Eavor looks to (literally) heat up the renewable race with $40m investment

Chevron and BP are diversifying their portfolios by investing in geothermal startup Eavor.

You know you’re doing something right when the world’s largest oil producers are investing in your renewable energy project.

Eavor looks to (literally) heat up the renewable race with $40m investment

Earlier this week, geothermal startup Eavor announced a $40m funding round led by Chevron and BP.

The new investment will help scale Eavor’s operations

The company is on a quest to power 10m homes by 2030 with its unique Eavor-Loop IP.

Instead of using pumps and wells to produce super hot liquid underground, Eavor uses a self-contained loop that circulates fluid through natural heating and cooling, kinda like how a car radiator cools an engine.

One Eavor-Loop system can produce enough heat for 16k homes, and the new investment will help lower the price.

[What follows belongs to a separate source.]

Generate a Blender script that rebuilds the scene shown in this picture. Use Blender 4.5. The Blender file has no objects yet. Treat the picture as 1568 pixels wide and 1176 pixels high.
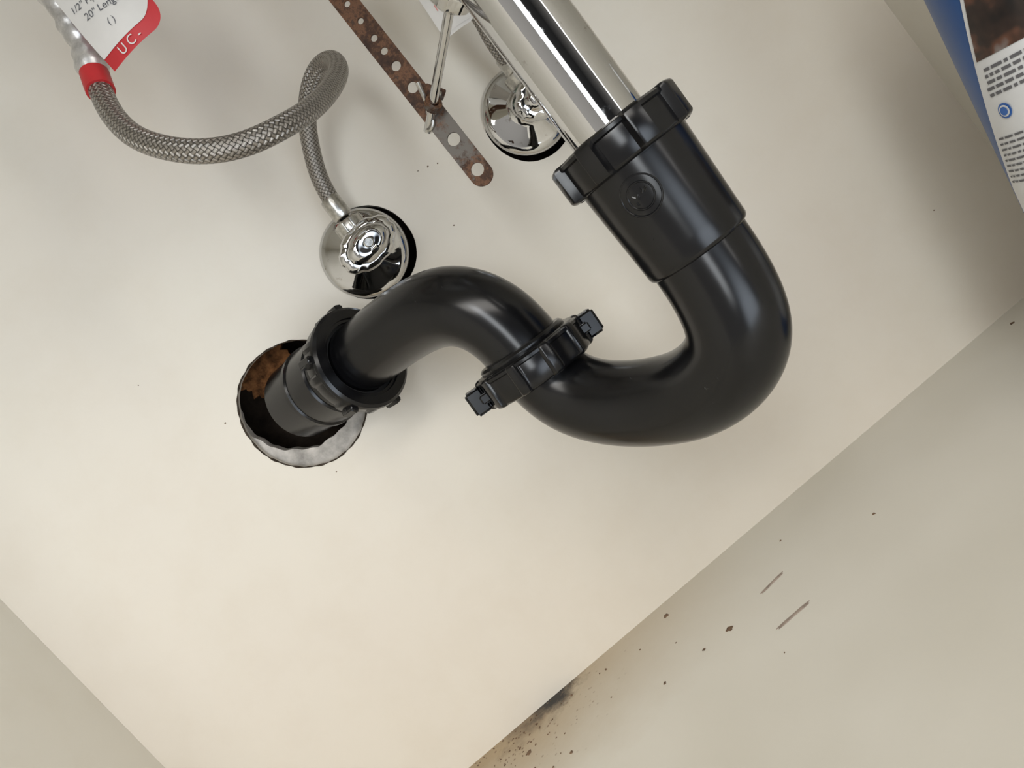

The broader geothermal space is heating up

In the first half of 2020, global geothermal investments totaled $675m, 6x more than the 2019 total.

In Iceland, 9 in 10 homes are heated with geothermal energy, and the country is helping China develop more geothermal heating systems than anywhere else.

The US already produces 3.7 gigawatts of geothermal electricity, enough to power 1m homes. By 2050, America could see its geothermal output increase 26x, providing 8.5% of the country’s electricity and heating for 28m households.
The most gangster player in the geothermal game: Boise, Idaho. Since 1983, the city’s heated its downtown with America’s largest geothermal heating system at a pump cost of just $1k a month.